## Task description
Output, word for word, every line from the start of the listing down to and including the line that contains "48), M['china'], t)"; include nothing else.

## Information provided

:::

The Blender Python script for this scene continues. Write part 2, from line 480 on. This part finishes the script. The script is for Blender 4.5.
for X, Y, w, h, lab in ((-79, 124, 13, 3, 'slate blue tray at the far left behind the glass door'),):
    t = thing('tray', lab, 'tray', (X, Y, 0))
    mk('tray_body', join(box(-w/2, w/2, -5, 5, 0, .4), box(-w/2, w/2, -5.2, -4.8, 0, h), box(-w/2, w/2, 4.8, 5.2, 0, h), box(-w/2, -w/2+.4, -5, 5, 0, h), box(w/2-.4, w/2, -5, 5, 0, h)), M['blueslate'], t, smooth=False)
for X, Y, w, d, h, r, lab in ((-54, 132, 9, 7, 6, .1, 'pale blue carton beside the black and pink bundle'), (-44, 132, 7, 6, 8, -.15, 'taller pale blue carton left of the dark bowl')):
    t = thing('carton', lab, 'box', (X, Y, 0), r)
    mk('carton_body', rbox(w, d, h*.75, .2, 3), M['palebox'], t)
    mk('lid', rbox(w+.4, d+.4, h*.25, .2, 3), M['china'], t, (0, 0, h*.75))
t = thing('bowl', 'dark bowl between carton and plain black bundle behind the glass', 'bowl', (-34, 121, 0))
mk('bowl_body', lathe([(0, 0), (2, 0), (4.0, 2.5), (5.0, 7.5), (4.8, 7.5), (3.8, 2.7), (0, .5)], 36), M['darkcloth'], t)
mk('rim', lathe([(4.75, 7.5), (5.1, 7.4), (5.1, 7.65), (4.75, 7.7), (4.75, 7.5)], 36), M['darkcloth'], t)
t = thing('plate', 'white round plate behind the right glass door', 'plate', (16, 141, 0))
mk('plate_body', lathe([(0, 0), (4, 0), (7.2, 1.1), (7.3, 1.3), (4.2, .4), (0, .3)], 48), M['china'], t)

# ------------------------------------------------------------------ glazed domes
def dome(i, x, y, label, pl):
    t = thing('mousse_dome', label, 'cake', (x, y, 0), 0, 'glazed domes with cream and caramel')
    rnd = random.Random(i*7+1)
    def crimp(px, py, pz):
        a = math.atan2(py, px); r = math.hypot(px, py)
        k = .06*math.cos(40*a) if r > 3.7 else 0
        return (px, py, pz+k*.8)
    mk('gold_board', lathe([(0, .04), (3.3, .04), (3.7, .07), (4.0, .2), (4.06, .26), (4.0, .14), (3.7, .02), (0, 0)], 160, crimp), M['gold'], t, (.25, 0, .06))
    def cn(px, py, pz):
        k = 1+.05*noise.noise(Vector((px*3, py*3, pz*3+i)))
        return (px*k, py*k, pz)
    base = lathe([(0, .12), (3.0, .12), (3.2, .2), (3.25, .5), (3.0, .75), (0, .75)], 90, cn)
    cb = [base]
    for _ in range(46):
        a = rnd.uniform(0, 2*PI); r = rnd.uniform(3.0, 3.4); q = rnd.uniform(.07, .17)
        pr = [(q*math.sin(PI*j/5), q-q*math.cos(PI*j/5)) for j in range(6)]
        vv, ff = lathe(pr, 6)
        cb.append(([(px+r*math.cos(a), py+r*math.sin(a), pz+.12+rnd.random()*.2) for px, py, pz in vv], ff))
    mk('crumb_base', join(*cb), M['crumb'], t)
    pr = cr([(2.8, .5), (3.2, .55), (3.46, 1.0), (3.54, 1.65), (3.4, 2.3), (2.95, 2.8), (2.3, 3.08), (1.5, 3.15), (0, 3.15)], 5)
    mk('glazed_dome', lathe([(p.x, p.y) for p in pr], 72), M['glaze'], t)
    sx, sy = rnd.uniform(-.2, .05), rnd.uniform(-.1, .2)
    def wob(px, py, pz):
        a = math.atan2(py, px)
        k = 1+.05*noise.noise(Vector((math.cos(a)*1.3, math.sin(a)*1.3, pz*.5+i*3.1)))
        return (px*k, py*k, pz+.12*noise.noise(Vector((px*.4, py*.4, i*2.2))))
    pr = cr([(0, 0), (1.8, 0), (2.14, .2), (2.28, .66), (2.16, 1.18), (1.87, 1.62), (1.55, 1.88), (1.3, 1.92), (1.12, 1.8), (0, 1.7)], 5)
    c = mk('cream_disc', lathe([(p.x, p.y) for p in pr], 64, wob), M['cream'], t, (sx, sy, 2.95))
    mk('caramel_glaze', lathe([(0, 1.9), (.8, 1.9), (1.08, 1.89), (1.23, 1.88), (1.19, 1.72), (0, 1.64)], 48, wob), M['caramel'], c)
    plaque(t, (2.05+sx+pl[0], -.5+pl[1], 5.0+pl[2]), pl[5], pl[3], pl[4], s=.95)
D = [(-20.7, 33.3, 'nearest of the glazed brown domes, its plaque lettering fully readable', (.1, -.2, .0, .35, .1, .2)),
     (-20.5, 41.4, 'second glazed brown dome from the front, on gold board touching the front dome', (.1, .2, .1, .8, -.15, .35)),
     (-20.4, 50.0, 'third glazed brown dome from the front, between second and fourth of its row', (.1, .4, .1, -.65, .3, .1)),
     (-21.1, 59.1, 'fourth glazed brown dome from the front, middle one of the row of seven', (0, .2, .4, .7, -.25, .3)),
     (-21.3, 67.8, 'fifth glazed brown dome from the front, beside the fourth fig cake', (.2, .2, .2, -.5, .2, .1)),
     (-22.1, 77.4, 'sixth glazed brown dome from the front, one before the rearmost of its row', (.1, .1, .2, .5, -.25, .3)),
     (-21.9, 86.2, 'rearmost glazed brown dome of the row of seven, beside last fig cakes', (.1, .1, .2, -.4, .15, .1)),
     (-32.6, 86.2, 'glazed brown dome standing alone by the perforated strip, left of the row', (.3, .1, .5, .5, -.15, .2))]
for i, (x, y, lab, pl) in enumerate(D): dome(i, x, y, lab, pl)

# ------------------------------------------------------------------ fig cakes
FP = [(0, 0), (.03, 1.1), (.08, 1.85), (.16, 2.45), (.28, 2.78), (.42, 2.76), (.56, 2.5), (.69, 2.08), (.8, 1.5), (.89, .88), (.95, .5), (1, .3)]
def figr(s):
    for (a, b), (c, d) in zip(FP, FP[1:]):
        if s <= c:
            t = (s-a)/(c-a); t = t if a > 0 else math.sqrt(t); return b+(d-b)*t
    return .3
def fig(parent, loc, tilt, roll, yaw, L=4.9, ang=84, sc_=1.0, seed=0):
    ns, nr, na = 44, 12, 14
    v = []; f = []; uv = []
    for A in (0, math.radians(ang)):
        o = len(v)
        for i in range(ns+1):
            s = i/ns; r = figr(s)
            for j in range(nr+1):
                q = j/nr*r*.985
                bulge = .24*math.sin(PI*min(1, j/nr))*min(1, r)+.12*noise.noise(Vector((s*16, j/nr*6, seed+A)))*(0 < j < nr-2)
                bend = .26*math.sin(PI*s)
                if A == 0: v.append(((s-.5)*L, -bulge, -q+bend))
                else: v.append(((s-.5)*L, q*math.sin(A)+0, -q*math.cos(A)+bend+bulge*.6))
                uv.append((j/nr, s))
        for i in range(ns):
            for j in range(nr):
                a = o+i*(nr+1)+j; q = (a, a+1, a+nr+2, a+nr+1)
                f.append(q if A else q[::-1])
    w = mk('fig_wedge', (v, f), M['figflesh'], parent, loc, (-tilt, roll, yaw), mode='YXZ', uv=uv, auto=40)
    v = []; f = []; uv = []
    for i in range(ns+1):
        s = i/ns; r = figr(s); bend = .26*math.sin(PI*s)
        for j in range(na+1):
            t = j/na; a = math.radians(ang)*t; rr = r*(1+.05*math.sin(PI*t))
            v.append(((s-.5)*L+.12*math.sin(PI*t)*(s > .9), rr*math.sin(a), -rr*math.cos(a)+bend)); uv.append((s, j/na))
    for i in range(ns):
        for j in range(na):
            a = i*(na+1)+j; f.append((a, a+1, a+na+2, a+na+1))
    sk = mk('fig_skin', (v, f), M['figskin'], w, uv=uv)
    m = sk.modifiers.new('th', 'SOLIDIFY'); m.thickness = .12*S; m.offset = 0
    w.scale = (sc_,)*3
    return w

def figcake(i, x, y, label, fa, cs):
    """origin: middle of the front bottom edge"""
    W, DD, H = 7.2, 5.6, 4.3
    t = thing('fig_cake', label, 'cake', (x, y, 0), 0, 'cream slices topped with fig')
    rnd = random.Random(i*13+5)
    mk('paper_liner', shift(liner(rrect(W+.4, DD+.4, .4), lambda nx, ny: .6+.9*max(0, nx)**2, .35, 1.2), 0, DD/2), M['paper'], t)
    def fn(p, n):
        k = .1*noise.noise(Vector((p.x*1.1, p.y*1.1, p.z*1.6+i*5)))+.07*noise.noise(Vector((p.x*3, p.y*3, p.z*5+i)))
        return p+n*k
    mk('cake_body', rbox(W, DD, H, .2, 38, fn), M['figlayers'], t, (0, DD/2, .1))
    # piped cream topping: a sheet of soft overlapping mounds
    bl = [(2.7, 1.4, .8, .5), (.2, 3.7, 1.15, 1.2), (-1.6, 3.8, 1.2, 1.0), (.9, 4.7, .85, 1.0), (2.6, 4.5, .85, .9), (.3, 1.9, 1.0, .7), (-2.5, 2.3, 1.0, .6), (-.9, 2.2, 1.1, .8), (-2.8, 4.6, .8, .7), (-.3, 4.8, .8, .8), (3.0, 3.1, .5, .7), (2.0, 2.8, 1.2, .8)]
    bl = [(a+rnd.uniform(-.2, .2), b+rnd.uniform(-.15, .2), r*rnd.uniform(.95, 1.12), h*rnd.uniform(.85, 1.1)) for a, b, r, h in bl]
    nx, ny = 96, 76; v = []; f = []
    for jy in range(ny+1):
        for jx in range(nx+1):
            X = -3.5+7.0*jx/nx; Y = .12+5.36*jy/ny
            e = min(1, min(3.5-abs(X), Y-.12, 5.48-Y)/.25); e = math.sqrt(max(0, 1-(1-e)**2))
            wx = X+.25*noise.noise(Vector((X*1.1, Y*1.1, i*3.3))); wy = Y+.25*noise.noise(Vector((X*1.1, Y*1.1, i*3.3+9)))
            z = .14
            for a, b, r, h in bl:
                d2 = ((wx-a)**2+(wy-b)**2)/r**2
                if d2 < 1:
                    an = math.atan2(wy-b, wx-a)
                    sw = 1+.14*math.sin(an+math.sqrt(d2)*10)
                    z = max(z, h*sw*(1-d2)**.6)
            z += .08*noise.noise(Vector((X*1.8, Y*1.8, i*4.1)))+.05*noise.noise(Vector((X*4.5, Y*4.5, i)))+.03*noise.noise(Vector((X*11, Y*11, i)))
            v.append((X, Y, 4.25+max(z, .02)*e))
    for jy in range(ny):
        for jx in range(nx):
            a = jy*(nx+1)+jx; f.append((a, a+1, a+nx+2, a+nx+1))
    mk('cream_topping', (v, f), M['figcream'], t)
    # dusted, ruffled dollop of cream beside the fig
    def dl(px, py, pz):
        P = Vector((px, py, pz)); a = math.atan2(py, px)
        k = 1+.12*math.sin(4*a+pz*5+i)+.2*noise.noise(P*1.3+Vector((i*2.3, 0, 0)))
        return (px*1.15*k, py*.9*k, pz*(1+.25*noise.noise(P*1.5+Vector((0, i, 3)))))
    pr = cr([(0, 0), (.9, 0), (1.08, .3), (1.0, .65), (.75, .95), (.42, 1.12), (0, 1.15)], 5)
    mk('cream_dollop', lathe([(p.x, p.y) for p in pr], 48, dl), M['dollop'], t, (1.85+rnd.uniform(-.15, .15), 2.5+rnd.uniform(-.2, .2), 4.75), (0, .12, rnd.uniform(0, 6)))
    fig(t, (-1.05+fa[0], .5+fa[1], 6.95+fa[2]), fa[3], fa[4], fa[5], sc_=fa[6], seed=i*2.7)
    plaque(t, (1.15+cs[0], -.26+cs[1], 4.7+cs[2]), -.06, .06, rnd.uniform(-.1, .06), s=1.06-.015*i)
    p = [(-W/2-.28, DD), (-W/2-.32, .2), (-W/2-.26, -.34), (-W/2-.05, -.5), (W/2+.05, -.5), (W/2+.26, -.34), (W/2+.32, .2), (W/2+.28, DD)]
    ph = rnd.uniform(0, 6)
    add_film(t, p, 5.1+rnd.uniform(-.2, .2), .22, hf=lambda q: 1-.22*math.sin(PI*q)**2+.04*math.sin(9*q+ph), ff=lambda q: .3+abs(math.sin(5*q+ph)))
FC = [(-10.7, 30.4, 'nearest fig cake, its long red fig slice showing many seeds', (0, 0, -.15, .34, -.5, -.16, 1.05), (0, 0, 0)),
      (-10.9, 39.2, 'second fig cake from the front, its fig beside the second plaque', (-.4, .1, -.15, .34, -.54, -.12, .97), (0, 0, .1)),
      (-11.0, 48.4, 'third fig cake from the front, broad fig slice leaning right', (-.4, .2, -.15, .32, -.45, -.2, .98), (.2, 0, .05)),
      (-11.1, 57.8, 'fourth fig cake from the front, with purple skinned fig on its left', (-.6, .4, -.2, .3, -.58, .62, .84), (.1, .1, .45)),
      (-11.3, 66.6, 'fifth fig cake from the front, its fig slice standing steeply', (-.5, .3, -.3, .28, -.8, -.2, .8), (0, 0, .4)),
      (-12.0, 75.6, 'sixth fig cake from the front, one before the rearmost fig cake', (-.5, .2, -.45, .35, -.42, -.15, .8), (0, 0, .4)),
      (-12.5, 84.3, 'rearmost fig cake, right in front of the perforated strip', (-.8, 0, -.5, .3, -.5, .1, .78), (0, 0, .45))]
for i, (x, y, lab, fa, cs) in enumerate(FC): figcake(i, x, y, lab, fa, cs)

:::

## Solution to this problem
The Blender Python script for this scene continues. Write part 2, from line 480 on. This part finishes the script. The script is for Blender 4.5.
for X, Y, w, h, lab in ((-79, 124, 13, 3, 'slate blue tray at the far left behind the glass door'),):
    t = thing('tray', lab, 'tray', (X, Y, 0))
    mk('tray_body', join(box(-w/2, w/2, -5, 5, 0, .4), box(-w/2, w/2, -5.2, -4.8, 0, h), box(-w/2, w/2, 4.8, 5.2, 0, h), box(-w/2, -w/2+.4, -5, 5, 0, h), box(w/2-.4, w/2, -5, 5, 0, h)), M['blueslate'], t, smooth=False)
for X, Y, w, d, h, r, lab in ((-54, 132, 9, 7, 6, .1, 'pale blue carton beside the black and pink bundle'), (-44, 132, 7, 6, 8, -.15, 'taller pale blue carton left of the dark bowl')):
    t = thing('carton', lab, 'box', (X, Y, 0), r)
    mk('carton_body', rbox(w, d, h*.75, .2, 3), M['palebox'], t)
    mk('lid', rbox(w+.4, d+.4, h*.25, .2, 3), M['china'], t, (0, 0, h*.75))
t = thing('bowl', 'dark bowl between carton and plain black bundle behind the glass', 'bowl', (-34, 121, 0))
mk('bowl_body', lathe([(0, 0), (2, 0), (4.0, 2.5), (5.0, 7.5), (4.8, 7.5), (3.8, 2.7), (0, .5)], 36), M['darkcloth'], t)
mk('rim', lathe([(4.75, 7.5), (5.1, 7.4), (5.1, 7.65), (4.75, 7.7), (4.75, 7.5)], 36), M['darkcloth'], t)
t = thing('plate', 'white round plate behind the right glass door', 'plate', (16, 141, 0))
mk('plate_body', lathe([(0, 0), (4, 0), (7.2, 1.1), (7.3, 1.3), (4.2, .4), (0, .3)], 48), M['china'], t)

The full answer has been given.